2. Dunia dapat, akhirat dapat
Abu Hanifah selain dikenal sebagai seorang alim, beliau juga dikenal sebagai pedagang yang jujur dan warak. Ilmu-ilmu dan adab-adab yang telah dipelajari, dipraktekkan dan diamalkan langsung, salah satu medianya adalah melalui perdagangan tersebut. Abu Hanifah tidak lupa terdapat hak-hak yang harus disalurkan kepada orang yang membutuhkan di dalam keuntungan yang diperolehnya.

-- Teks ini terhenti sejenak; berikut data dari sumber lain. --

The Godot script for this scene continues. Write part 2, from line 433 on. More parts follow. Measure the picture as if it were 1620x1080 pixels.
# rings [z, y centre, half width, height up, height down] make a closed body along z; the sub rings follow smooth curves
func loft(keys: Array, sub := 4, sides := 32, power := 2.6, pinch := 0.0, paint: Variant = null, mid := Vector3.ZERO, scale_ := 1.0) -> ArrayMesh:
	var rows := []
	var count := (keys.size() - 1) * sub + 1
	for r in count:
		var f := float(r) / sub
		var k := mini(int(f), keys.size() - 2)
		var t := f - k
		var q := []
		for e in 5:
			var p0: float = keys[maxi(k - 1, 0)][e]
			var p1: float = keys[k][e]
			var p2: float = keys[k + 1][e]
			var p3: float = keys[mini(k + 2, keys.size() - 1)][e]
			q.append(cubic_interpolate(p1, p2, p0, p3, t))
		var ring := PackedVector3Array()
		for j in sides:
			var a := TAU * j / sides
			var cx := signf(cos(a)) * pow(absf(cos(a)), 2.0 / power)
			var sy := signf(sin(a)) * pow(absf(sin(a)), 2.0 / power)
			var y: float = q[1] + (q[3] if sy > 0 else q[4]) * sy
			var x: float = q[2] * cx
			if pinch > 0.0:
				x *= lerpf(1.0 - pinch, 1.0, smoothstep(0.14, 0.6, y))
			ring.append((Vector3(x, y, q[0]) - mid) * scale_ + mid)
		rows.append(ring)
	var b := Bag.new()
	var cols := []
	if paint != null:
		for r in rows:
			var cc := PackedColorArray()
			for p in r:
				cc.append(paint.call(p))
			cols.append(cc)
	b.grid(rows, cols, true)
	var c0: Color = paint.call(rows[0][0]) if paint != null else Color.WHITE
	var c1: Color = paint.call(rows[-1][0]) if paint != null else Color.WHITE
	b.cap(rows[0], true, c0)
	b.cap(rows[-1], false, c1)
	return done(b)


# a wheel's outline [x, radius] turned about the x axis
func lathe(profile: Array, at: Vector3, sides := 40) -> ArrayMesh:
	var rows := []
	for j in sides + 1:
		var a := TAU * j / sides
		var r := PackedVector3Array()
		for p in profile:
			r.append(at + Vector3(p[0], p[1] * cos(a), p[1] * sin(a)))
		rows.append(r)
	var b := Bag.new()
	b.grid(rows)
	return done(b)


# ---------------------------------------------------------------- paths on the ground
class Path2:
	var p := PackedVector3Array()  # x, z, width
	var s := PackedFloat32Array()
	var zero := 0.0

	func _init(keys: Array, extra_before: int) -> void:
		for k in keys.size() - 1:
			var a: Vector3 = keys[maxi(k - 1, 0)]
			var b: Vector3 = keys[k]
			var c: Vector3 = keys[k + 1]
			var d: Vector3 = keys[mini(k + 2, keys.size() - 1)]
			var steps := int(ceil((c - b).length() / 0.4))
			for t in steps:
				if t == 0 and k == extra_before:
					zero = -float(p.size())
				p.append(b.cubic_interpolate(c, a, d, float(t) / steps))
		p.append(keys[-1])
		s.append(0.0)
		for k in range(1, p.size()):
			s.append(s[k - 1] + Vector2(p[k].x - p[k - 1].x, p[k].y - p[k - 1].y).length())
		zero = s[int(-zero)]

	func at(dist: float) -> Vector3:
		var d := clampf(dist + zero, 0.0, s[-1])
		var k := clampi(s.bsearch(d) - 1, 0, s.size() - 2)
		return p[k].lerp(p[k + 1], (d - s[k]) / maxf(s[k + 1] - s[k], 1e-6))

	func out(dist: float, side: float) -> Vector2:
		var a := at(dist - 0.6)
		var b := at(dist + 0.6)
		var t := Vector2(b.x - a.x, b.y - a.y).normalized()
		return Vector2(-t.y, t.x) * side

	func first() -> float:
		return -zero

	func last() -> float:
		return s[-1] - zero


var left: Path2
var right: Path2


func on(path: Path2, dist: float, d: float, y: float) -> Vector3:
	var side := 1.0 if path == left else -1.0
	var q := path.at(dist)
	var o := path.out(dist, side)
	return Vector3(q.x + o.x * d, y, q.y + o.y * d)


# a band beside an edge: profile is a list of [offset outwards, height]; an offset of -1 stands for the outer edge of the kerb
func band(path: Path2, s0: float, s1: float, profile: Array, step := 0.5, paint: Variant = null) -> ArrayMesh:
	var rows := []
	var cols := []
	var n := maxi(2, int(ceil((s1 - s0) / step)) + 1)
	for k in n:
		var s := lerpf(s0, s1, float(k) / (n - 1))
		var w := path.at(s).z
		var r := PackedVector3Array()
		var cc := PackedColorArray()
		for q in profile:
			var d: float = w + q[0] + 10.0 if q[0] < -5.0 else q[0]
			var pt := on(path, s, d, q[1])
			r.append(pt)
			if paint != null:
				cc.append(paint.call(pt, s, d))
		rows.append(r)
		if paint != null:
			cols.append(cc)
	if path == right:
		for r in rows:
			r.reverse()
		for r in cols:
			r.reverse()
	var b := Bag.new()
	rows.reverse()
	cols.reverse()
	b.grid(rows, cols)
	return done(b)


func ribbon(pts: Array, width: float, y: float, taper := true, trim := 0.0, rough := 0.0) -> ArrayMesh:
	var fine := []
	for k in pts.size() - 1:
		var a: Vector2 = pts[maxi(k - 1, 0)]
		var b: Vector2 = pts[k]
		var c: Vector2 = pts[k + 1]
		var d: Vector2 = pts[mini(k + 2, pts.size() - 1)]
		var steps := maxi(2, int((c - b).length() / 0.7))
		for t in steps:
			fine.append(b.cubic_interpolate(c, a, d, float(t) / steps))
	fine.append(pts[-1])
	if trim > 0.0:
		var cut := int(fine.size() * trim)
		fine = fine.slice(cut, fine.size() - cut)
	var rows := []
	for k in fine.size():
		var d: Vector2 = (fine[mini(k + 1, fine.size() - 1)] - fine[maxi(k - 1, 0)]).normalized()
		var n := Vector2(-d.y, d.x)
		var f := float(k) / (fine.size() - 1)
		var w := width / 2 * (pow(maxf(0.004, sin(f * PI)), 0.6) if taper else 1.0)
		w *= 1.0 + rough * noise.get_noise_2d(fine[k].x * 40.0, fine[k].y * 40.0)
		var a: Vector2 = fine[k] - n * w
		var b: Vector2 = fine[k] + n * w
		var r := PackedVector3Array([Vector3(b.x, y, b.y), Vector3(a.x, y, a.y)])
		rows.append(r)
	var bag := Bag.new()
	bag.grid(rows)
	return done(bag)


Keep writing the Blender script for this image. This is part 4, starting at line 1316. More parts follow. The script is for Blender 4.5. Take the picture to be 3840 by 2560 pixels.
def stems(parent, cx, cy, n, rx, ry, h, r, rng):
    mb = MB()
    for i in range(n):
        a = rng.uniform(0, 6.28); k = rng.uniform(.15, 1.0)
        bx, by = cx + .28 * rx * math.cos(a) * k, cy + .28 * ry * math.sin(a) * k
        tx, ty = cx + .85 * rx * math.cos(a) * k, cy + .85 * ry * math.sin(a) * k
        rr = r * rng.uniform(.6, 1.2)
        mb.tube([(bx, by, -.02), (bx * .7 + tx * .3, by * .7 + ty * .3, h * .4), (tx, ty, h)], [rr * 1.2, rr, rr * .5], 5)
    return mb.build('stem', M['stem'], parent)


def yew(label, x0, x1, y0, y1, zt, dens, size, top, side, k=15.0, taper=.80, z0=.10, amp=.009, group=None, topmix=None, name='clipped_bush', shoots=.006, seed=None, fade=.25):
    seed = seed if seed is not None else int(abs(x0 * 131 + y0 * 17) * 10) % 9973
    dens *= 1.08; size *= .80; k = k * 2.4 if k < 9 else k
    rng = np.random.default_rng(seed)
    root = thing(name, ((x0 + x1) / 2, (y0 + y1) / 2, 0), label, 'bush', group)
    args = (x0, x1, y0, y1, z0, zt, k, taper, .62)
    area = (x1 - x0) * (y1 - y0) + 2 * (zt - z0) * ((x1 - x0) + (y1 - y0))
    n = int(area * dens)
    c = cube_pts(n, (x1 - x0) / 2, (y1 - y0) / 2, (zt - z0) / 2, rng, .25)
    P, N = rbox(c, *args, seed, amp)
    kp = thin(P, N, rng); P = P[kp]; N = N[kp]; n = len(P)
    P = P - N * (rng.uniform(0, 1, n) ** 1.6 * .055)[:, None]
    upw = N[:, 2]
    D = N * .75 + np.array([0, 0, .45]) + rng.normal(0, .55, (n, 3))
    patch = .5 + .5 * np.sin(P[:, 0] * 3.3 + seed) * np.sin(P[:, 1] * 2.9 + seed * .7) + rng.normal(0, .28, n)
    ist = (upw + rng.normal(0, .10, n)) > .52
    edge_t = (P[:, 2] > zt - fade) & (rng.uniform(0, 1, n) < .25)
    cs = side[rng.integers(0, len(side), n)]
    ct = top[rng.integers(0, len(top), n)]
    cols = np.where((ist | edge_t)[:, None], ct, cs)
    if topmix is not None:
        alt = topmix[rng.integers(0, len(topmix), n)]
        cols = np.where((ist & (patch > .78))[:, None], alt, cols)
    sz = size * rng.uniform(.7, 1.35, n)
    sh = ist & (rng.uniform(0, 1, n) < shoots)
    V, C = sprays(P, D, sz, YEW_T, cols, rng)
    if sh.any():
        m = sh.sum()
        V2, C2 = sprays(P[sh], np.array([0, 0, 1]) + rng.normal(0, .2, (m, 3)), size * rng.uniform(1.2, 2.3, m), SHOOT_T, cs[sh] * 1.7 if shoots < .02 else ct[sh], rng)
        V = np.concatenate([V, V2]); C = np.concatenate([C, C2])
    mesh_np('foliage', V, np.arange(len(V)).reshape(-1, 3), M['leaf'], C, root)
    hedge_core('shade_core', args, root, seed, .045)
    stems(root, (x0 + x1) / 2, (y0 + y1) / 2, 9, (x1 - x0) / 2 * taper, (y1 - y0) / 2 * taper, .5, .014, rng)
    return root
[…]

3. Ikhlas beribadah dan tidak mengejar pandangan dan pujian orang lain
Ketika Abu Hanifah mendengar terdapat orang yang membutuhkan, beliau segera menyiapkan, membawa, dan meletakkan bungkusan sembako di depan rumah orang tersebut. Setelah itu, beliau mengetuk pintu rumahnya dan bersikap layaknya seorang kurir paket, lalu pergi berlalu dan tak ada seorang pun yang tahu siapa yang memberikannya. Abu Hanifah melakukan demikian tak mengharap imbalan, juga pujian orang lain. Hal serupa ternyata sudah dilakukan oleh Imam Ali Zainal Abidin, cicit Rasulullah Saw. Ketika prosesi pemandian jenazah beliau, ditemukan bekas pundak yang menghitam, ternyata beliaulah orang yang selama ini senantiasa membawa dan memberikan bantuan kepada orang yang membutuhkan di waktu malam hari, tanpa ada siapa pun yang mengetahui.
4. Nikmatilah hidup dan bersyukur
Suatu ketika ada orang yang berpakaian lusuh duduk di sebelah Abu Hanifah. Lantas saja beliau dengan lirih menyerahkan seribu dirham kepadanya untuk memperbaiki penampilan. Tetapi orang itu berkata bahwa dirinya sengaja agar bersikap zuhud terhadap dunia. Abu Hanifah berkata, "Apakah engkau tidak mendengar hadis bahwa Allah suka melihat jejak nikmat-Nya pada diri hamba-Nya?"
Hal serupa juga diajarkan oleh Sayyid Muhammad bin Alawi Al-Maliki, bahwa hakikat zuhud yang sesungguhnya itu terletak di hati, bukan di penampilan. Maka, tak masalah membeli dan mengenakan pakaian yang bagus dan sesuai selera, asalkan jangan sampai berlebihan atau membuka aurat.
Silahkan untuk menikmati rezeki yang telah Allah berikan, dan bersyukurlah atasnya! Membeli Mie Gacoan, berbelanja buku di Gramedia, jalan-jalan ke Yogyakarta, camping di tepi Ranu Kumbolo, menonton sepakbola di Qatar (bagi yang mampu), dan masih banyak lagi. Selama diniatkan sebagai sebuah bentuk syukur atas nikmat yang telah Allah berikan, dalam rangka menjelajahi dan mentadabburi alam yang telah Allah ciptakan, maka apakah ada masalah di dalamnya?
5. Jangan takut dibenci
Kenyataan hidup dulu hingga kini, seseorang dengan ide-ide besar, para pembawa kebenaran, hingga pemikir-pemikir yang radikal dan kritis, tentu tak akan lepas dari para pembenci. Dan, kita pasti memiliki seorang pembenci! Bahkan Rasulullah saja ada pembencinya, apalagi kita yang bahkan begitu bersyukur menjadi debu di jalan Al-Musthofa? Tidak luput pula Abu Hanifah dari terpaan cacian dan ancaman para pembencinya. Pembenci paling besar yang pernah dihadapi Abu Hanifah berasal dari kalangan pemimpin yang zalim dan ulama yang menjilat mereka, membenarkan segala kesewenang-wenangan mereka dengan hadis-hadis dha'if jiddan dan maudhu. Abu Hanifah dengan pemikirannya yang rasional, ditentang oleh mereka yang jumud dan kaku, tidak mendayagunakan akal sedikitpun. Padahal akal adalah anugerah terbesar manusia yang diberikan oleh Allah yang tak diberikan kepada makhluk selainnya. Hiduplah dan jangan pikirkan para pembencimu! Mereka akan semakin sengit dan semangat untuk membuat kita emosi jika kita terpancing. Hal ini juga berkaitan dengan ajaran kaum Stoik yang dikenal luas, bahwa hal-hal tersebut berada di luar kendali kita, jadi untuk apa kita mengambil pusing? Semua terserah pada kita!